Task to complete: Print exactly, please, the lines from the top of the entries below up to and including the line with "0.35, 2.2, fine=5)", and nothing else; pictures are excluded.

+---+

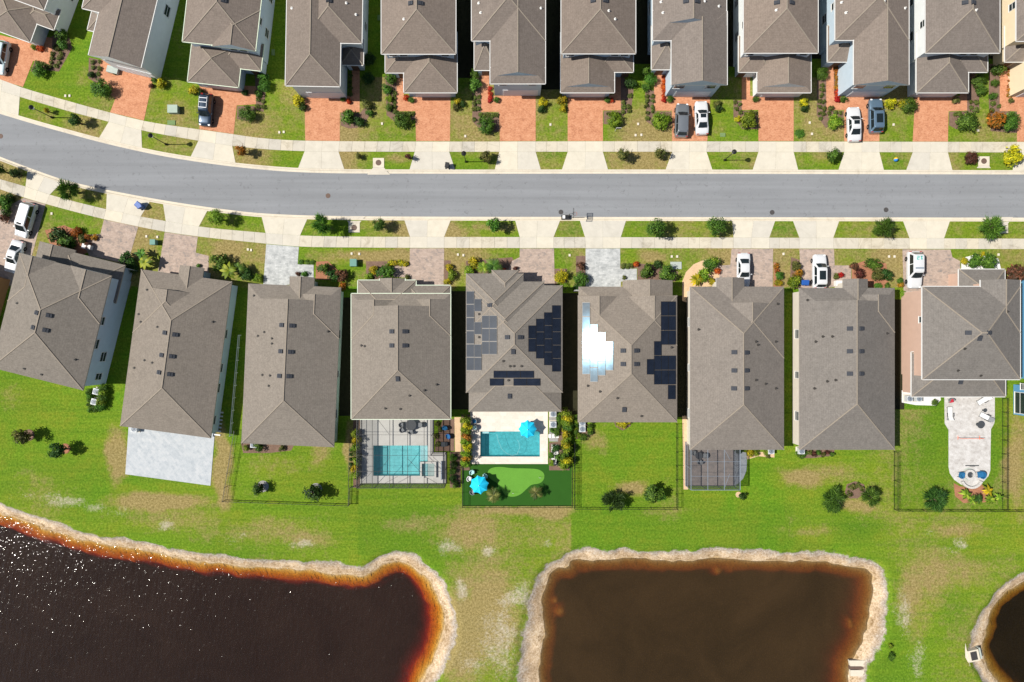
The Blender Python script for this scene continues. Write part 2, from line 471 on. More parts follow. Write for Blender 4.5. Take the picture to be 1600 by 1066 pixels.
foliage("fol_green", (0.022, 0.066, 0.008), (0.090, 0.190, 0.018), (0.18, 0.32, 0.04))
foliage("fol_dark", (0.010, 0.034, 0.006), (0.040, 0.098, 0.013), (0.09, 0.17, 0.03))
foliage("fol_lime", (0.06, 0.12, 0.007), (0.20, 0.31, 0.018), (0.38, 0.45, 0.045))
foliage("fol_yellow", (0.10, 0.14, 0.007), (0.50, 0.42, 0.013), (0.78, 0.60, 0.016))
foliage("fol_olive", (0.03, 0.045, 0.008), (0.13, 0.14, 0.03), (0.26, 0.23, 0.07))
foliage("fol_red", (0.16, 0.02, 0.006), (0.55, 0.06, 0.012), (0.75, 0.14, 0.02))
foliage("fol_orange", (0.05, 0.07, 0.008), (0.42, 0.15, 0.015), (0.70, 0.26, 0.02))
foliage("fol_maroon", (0.02, 0.02, 0.008), (0.13, 0.045, 0.028), (0.26, 0.09, 0.05))
foliage("fol_mini", (0.045, 0.065, 0.010), (0.12, 0.155, 0.025), (0.22, 0.24, 0.06))
simple("bark", (0.12, 0.085, 0.06), 0.9, 0.1, 0.3, 8)
simple("black_metal", (0.012, 0.012, 0.013), 0.4, 0.5, 0.2, 5)
simple("bronze", (0.035, 0.033, 0.034), 0.5, 0.4, 0.15, 5)
simple("bronze_white", (0.66, 0.67, 0.68), 0.5, 0.4, 0.05, 5)
screen_mat("screen", (0.045, 0.047, 0.055), 0.13)
screen_mat("screen_dense", (0.05, 0.055, 0.07), 0.42)
water("pond_tea", (0.150, 0.104, 0.076), 0.12, (0.905, 0.70, 0.0), 4.6, 1.0, 1.0, 0.10, 0.182)
water("pond_silt", (0.074, 0.046, 0.020), 0.46, (0.82, 0.54, 0.02), 3.4, 1.0, 1.6, 0.09, 0.10)
water("pond_olive", (0.05, 0.034, 0.012), 0.25, (0.80, 0.66, 0.06), 3.2, 1.0, 1.6, 0.09, 0.10)
water("pool_water", (0.05, 0.36, 0.42), 0.14, (0.20, 0.86, 0.88), 0.42, 0.25, 2.2, 0.03)
simple("pool_tile", (0.48, 0.70, 0.72), 0.5, 0.4, 0.25, 1.6, fine=5)
simple("pool_tile_dark", (0.19, 0.45, 0.49), 0.5, 0.4, 0.35, 2.2, fine=5)

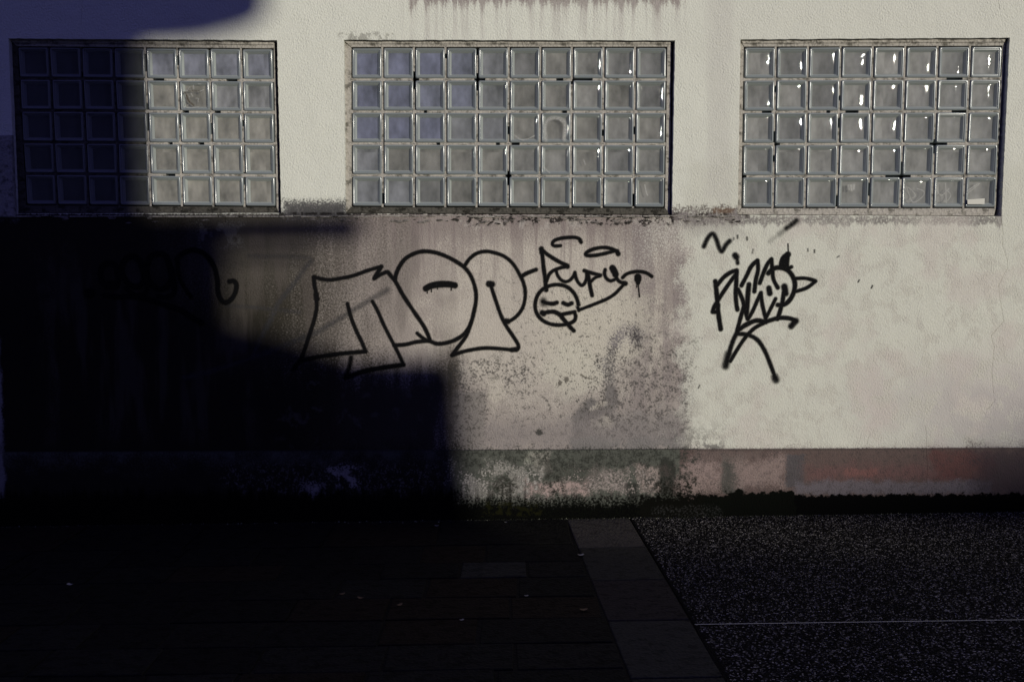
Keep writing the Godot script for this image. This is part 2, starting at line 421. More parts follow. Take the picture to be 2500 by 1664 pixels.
	blot(0, -0.4287, 0.1008, 1.1745, 0.4393, 0.0513, 0.0256, 2, [0.03, 0.032, 0.027], 0.85, 0.54, 7, 0.14, 0)
	blot(0, -0.4287, 0.1008, 1.1745, 0.4393, 0.0513, 0.0256, 2, [0.05, 0.052, 0.045], 0.5, 0.4, 5, 0.2, 0)
	blot(0, 1.1692, 0.1274, 5.6095, 0.4393, 0.0256, 0.0256, 2, [0.05, 0.045, 0.045], 0.5, 0.6, 7, 0.15, 0)
	blot(0, -0.416, 0.061, 1.149, 0.3787, 0.0513, 0.0513, 5, [0.012, 0.012, 0.01], 0.95, 0.5, 7, 0.18, 3)
	blot(0, -0.3643, 0.1274, 0.2087, 0.3259, 0.0769, 0.0769, 1, [0.46, 0.43, 0.4], 0.8, 0.58, 7, 0.1, 0)
	blot(0, -0.2603, 0.1274, 0.1305, 0.2995, 0.0769, 0.0769, 3, [0.012, 0.012, 0.01], 0.7, 0.52, 3, 0.12, 3)
	blot(1, -0.1172, 0.1274, 0.0313, 0.2731, 0.0359, 0.041, 5, [0.014, 0.014, 0.01], 0.9, 0.3, 2, 0.3, 0)
	blot(0, 0.208, 0.2466, 0.2475, 0.3787, 0.0154, 0.0205, 2, [0.03, 0.03, 0.026], 0.7, 0, 2, 0.08, 0)
	blot(0, 0.3384, 0.1274, 0.9132, 0.2995, 0.0513, 0.0513, 1, [0.4, 0.345, 0.32], 0.7, 0.6, 7, 0.1, 0)
	blot(0, 0.912, 0.0743, 1.1488, 0.2202, 0.041, 0.0462, 5, [0.01, 0.01, 0.008], 0.9, 0.3, 2, 0.3, 0)
	blot(0, 1.146, 0.1274, 1.435, 0.2599, 0.0513, 0.0615, 5, [0.02, 0.021, 0.016], 0.85, 0.42, 2, 0.2, 3)
	blot(0, -1.1839, 0.199, -0.9853, 0.3312, 0.041, 0.0462, 2, [0.34, 0.32, 0.3], 0.9, 0.4, 1, 0.1, 0)
	blot(0, -1.3341, 0.0876, -1.1695, 0.2255, 0.041, 0.0462, 2, [0.34, 0.32, 0.3], 0.9, 0.35, 1, 0.1, 0)
	blot(0, -1.7955, 0.1008, -0.4959, 0.3259, 0.1282, 0.0769, 2, [0.15, 0.14, 0.13], 0.8, 0.6, 7, 0.1, 0)
	blot(0, -4.0272, 0.1008, -3.226, 0.4393, 0.0256, 0.0205, 1, [0.25, 0.24, 0.23], 0.9, 0, 2, 0.08, 0)
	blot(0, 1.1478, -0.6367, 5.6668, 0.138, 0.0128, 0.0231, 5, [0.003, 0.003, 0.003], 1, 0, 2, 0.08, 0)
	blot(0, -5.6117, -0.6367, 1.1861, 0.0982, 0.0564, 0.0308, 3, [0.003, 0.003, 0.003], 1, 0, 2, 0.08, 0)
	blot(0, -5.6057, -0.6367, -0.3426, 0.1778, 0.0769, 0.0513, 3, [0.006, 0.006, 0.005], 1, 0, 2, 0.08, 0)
	blot(0, -0.4305, -0.0989, 1.1776, 0.1354, 0.0359, 0.041, 5, [0.004, 0.0045, 0.0035], 0.95, 0.4, 2, 0.2, 0)
	blot(0, 1.1841, -0.0989, 1.8005, 0.1566, 0.0103, 0.0513, 1, [0.0045, 0.005, 0.004], 1, 0, 2, 0.08, 0)
	blot(0, 0.8087, -0.0989, 1.2195, 0.1354, 0.0359, 0.0359, 5, [0.005, 0.005, 0.004], 1, 0, 2, 0.08, 0)
	blot(0, -0.1827, 0.0184, 0.1829, 0.0929, 0.0256, 0.0205, 5, [0.016, 0.016, 0.005], 0.5, 0.5, 5, 0.1, 0)
	blot(0, 0.8877, 0.0131, 1.3327, 0.0716, 0.0256, 0.0205, 1, [0.05, 0.05, 0.05], 0.5, 0.5, 2, 0.2, 0)
	tilt = 0.0
	# overall grain of the coats
	var a6: PackedByteArray = N[6]
	for k in n:
		var v := 1.0 + (a2[k] - 128) * 0.0005 + (a6[k] - 128) * 0.0008
		R[k] *= v
		G[k] *= v
		B[k] *= v
	cracks()
	var bytes := PackedByteArray()
	bytes.resize(n * 3)
	var lut := PackedByteArray()
	lut.resize(4096)
	for i in 4096:
		lut[i] = int(round(255.0 * Color(i / 4095.0, 0, 0).linear_to_srgb().r))
	for k in n:
		bytes[3 * k] = lut[clampi(int(R[k] * 4095.0), 0, 4095)]
		bytes[3 * k + 1] = lut[clampi(int(G[k] * 4095.0), 0, 4095)]
		bytes[3 * k + 2] = lut[clampi(int(B[k] * 4095.0), 0, 4095)]
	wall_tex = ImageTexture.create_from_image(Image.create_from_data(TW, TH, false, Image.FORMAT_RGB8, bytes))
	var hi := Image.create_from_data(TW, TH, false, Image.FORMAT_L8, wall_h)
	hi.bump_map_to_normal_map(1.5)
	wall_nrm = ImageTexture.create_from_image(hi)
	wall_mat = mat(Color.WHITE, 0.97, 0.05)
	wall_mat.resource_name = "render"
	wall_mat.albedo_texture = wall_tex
	wall_mat.normal_enabled = true
	wall_mat.normal_texture = wall_nrm
	wall_mat.normal_scale = 1.0
	R.resize(0)
	G.resize(0)
	B.resize(0)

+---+

Task result:
The Blender Python script for this scene continues. Write part 2, from line 471 on. More parts follow. Write for Blender 4.5. Take the picture to be 1600 by 1066 pixels.
foliage("fol_green", (0.022, 0.066, 0.008), (0.090, 0.190, 0.018), (0.18, 0.32, 0.04))
foliage("fol_dark", (0.010, 0.034, 0.006), (0.040, 0.098, 0.013), (0.09, 0.17, 0.03))
foliage("fol_lime", (0.06, 0.12, 0.007), (0.20, 0.31, 0.018), (0.38, 0.45, 0.045))
foliage("fol_yellow", (0.10, 0.14, 0.007), (0.50, 0.42, 0.013), (0.78, 0.60, 0.016))
foliage("fol_olive", (0.03, 0.045, 0.008), (0.13, 0.14, 0.03), (0.26, 0.23, 0.07))
foliage("fol_red", (0.16, 0.02, 0.006), (0.55, 0.06, 0.012), (0.75, 0.14, 0.02))
foliage("fol_orange", (0.05, 0.07, 0.008), (0.42, 0.15, 0.015), (0.70, 0.26, 0.02))
foliage("fol_maroon", (0.02, 0.02, 0.008), (0.13, 0.045, 0.028), (0.26, 0.09, 0.05))
foliage("fol_mini", (0.045, 0.065, 0.010), (0.12, 0.155, 0.025), (0.22, 0.24, 0.06))
simple("bark", (0.12, 0.085, 0.06), 0.9, 0.1, 0.3, 8)
simple("black_metal", (0.012, 0.012, 0.013), 0.4, 0.5, 0.2, 5)
simple("bronze", (0.035, 0.033, 0.034), 0.5, 0.4, 0.15, 5)
simple("bronze_white", (0.66, 0.67, 0.68), 0.5, 0.4, 0.05, 5)
screen_mat("screen", (0.045, 0.047, 0.055), 0.13)
screen_mat("screen_dense", (0.05, 0.055, 0.07), 0.42)
water("pond_tea", (0.150, 0.104, 0.076), 0.12, (0.905, 0.70, 0.0), 4.6, 1.0, 1.0, 0.10, 0.182)
water("pond_silt", (0.074, 0.046, 0.020), 0.46, (0.82, 0.54, 0.02), 3.4, 1.0, 1.6, 0.09, 0.10)
water("pond_olive", (0.05, 0.034, 0.012), 0.25, (0.80, 0.66, 0.06), 3.2, 1.0, 1.6, 0.09, 0.10)
water("pool_water", (0.05, 0.36, 0.42), 0.14, (0.20, 0.86, 0.88), 0.42, 0.25, 2.2, 0.03)
simple("pool_tile", (0.48, 0.70, 0.72), 0.5, 0.4, 0.25, 1.6, fine=5)
simple("pool_tile_dark", (0.19, 0.45, 0.49), 0.5, 0.4, 0.35, 2.2, fine=5)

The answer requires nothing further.